• [What is expected]: Give back, exactly as it appears, the run of lines opening with the one containing "1198 pixels high." and closing with the one containing "np.concatenate(s.F), mat, smooth=True)". Nothing outside that run should appear.

Start of Provided data

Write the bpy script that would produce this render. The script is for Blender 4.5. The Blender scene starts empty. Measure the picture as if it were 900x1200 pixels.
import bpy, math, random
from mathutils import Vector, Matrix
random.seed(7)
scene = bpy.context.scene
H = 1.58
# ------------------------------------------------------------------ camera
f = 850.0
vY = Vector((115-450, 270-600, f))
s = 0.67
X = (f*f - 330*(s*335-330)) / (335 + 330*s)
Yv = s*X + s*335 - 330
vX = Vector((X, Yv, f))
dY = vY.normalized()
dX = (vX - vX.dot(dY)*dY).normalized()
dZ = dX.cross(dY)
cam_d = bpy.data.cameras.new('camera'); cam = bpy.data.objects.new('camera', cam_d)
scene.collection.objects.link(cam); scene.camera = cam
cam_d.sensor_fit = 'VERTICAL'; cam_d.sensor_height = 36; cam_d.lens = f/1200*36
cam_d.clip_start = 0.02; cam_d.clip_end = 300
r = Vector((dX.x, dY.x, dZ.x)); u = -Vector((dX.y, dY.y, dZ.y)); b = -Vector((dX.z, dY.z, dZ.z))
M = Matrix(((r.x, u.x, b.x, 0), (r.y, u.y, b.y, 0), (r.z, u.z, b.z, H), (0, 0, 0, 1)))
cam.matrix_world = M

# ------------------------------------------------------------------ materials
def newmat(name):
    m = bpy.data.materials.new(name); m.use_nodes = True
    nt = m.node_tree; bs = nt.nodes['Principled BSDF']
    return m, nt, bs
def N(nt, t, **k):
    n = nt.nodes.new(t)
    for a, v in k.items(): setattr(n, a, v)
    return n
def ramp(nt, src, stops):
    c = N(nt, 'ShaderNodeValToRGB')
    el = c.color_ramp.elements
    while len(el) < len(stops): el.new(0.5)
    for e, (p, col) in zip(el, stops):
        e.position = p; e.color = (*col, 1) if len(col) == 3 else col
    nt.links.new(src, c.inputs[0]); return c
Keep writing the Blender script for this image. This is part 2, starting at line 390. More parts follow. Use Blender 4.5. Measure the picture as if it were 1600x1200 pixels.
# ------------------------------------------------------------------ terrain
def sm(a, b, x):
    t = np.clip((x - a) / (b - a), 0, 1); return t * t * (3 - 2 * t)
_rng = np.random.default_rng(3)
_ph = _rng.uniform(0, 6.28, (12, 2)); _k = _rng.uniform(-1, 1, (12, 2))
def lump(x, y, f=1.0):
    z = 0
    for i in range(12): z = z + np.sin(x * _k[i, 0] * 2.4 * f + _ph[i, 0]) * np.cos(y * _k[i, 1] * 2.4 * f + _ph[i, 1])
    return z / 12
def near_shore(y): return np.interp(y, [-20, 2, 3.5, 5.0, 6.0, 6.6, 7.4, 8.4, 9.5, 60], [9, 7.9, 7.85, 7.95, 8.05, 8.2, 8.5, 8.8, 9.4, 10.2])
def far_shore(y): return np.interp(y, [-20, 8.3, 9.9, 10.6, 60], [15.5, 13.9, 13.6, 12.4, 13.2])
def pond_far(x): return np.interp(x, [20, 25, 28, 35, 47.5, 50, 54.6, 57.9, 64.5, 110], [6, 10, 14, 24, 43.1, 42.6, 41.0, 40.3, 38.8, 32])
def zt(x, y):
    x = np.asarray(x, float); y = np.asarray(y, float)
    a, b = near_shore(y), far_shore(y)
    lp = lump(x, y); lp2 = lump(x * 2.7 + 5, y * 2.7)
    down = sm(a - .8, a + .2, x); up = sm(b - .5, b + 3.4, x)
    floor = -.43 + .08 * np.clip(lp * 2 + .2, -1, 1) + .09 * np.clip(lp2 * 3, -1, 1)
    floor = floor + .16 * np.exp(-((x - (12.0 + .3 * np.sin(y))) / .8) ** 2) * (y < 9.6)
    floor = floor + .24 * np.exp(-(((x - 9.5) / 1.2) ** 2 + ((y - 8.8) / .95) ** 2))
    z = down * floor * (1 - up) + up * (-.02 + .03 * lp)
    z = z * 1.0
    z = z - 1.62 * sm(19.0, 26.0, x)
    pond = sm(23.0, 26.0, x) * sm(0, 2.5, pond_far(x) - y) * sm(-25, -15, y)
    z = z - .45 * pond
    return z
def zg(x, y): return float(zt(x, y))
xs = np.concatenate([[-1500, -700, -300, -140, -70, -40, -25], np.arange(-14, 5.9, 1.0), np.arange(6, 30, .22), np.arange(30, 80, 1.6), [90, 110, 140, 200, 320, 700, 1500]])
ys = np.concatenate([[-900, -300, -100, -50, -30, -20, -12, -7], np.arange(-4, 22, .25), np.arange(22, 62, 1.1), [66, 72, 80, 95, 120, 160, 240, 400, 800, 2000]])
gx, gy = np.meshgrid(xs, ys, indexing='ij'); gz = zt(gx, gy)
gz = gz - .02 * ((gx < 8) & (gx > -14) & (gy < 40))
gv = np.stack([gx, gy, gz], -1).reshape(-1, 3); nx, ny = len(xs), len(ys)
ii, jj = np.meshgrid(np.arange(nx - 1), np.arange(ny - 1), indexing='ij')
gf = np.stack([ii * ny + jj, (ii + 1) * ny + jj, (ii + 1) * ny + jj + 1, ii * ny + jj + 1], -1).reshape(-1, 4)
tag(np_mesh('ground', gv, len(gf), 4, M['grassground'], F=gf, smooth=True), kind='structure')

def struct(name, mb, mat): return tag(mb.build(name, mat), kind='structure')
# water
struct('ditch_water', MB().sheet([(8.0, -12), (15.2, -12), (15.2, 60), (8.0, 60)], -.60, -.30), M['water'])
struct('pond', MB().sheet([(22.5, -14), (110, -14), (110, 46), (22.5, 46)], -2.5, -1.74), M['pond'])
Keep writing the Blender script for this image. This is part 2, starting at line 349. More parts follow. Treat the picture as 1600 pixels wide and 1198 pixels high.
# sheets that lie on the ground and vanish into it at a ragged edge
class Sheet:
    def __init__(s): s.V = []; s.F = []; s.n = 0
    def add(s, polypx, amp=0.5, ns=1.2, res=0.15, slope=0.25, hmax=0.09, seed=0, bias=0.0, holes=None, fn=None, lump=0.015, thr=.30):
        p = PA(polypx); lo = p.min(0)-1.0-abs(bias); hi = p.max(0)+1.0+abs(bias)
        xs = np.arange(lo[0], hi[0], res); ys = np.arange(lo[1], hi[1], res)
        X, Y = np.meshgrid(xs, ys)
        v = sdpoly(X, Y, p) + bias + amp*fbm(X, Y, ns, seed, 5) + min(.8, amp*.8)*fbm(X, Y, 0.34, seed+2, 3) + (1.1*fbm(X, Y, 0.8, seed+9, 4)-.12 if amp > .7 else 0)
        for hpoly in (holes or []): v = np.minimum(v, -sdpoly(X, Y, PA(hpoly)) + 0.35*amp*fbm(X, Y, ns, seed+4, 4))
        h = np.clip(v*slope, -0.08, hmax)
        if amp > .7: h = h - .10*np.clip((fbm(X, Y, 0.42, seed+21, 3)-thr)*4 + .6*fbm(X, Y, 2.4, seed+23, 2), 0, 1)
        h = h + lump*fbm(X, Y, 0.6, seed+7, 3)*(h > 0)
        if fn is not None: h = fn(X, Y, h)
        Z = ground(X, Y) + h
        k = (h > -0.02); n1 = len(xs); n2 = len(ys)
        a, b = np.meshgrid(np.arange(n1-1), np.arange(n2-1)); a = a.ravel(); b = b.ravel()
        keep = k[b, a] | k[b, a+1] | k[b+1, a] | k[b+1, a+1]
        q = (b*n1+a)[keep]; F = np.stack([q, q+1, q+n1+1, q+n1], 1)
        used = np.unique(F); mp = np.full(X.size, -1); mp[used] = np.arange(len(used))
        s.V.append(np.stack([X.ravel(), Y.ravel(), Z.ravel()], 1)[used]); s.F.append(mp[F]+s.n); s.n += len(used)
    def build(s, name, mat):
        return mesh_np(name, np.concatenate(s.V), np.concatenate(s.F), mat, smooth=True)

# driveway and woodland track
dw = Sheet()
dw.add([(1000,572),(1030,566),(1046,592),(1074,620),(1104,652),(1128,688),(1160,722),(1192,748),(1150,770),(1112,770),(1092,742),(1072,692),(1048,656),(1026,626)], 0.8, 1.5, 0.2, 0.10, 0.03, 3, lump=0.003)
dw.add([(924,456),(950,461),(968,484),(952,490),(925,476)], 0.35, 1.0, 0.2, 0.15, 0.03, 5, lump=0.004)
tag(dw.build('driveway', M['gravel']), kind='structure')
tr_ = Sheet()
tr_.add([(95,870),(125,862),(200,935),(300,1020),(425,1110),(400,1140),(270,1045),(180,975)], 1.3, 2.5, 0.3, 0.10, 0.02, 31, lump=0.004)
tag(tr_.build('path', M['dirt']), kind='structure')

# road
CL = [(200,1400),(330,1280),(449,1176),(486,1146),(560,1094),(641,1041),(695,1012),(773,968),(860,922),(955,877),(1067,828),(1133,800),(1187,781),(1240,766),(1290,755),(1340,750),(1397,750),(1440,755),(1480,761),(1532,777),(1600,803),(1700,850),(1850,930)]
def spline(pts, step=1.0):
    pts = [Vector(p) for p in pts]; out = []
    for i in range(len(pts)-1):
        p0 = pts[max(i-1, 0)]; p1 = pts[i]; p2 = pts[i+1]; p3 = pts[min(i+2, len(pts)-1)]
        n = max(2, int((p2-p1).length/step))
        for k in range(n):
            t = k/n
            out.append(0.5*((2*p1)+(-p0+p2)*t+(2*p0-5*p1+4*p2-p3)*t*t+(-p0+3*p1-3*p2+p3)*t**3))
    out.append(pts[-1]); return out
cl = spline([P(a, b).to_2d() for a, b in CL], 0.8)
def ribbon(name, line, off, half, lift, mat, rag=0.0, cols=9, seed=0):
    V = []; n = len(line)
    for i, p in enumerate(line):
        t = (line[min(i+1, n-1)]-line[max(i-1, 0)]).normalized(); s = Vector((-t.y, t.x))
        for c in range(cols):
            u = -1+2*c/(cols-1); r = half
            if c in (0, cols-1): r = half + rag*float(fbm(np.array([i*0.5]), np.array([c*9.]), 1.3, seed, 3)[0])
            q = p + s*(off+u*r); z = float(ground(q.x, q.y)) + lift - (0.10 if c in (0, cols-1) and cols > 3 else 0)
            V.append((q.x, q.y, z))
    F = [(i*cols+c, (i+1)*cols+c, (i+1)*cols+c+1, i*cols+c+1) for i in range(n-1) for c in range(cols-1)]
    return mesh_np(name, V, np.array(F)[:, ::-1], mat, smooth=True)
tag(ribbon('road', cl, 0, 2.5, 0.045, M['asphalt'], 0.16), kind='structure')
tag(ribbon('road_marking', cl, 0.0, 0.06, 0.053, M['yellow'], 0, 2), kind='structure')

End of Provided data

• [Solution to this problem]:
Keep writing the Blender script for this image. This is part 2, starting at line 349. More parts follow. Treat the picture as 1600 pixels wide and 1198 pixels high.
# sheets that lie on the ground and vanish into it at a ragged edge
class Sheet:
    def __init__(s): s.V = []; s.F = []; s.n = 0
    def add(s, polypx, amp=0.5, ns=1.2, res=0.15, slope=0.25, hmax=0.09, seed=0, bias=0.0, holes=None, fn=None, lump=0.015, thr=.30):
        p = PA(polypx); lo = p.min(0)-1.0-abs(bias); hi = p.max(0)+1.0+abs(bias)
        xs = np.arange(lo[0], hi[0], res); ys = np.arange(lo[1], hi[1], res)
        X, Y = np.meshgrid(xs, ys)
        v = sdpoly(X, Y, p) + bias + amp*fbm(X, Y, ns, seed, 5) + min(.8, amp*.8)*fbm(X, Y, 0.34, seed+2, 3) + (1.1*fbm(X, Y, 0.8, seed+9, 4)-.12 if amp > .7 else 0)
        for hpoly in (holes or []): v = np.minimum(v, -sdpoly(X, Y, PA(hpoly)) + 0.35*amp*fbm(X, Y, ns, seed+4, 4))
        h = np.clip(v*slope, -0.08, hmax)
        if amp > .7: h = h - .10*np.clip((fbm(X, Y, 0.42, seed+21, 3)-thr)*4 + .6*fbm(X, Y, 2.4, seed+23, 2), 0, 1)
        h = h + lump*fbm(X, Y, 0.6, seed+7, 3)*(h > 0)
        if fn is not None: h = fn(X, Y, h)
        Z = ground(X, Y) + h
        k = (h > -0.02); n1 = len(xs); n2 = len(ys)
        a, b = np.meshgrid(np.arange(n1-1), np.arange(n2-1)); a = a.ravel(); b = b.ravel()
        keep = k[b, a] | k[b, a+1] | k[b+1, a] | k[b+1, a+1]
        q = (b*n1+a)[keep]; F = np.stack([q, q+1, q+n1+1, q+n1], 1)
        used = np.unique(F); mp = np.full(X.size, -1); mp[used] = np.arange(len(used))
        s.V.append(np.stack([X.ravel(), Y.ravel(), Z.ravel()], 1)[used]); s.F.append(mp[F]+s.n); s.n += len(used)
    def build(s, name, mat):
        return mesh_np(name, np.concatenate(s.V), np.concatenate(s.F), mat, smooth=True)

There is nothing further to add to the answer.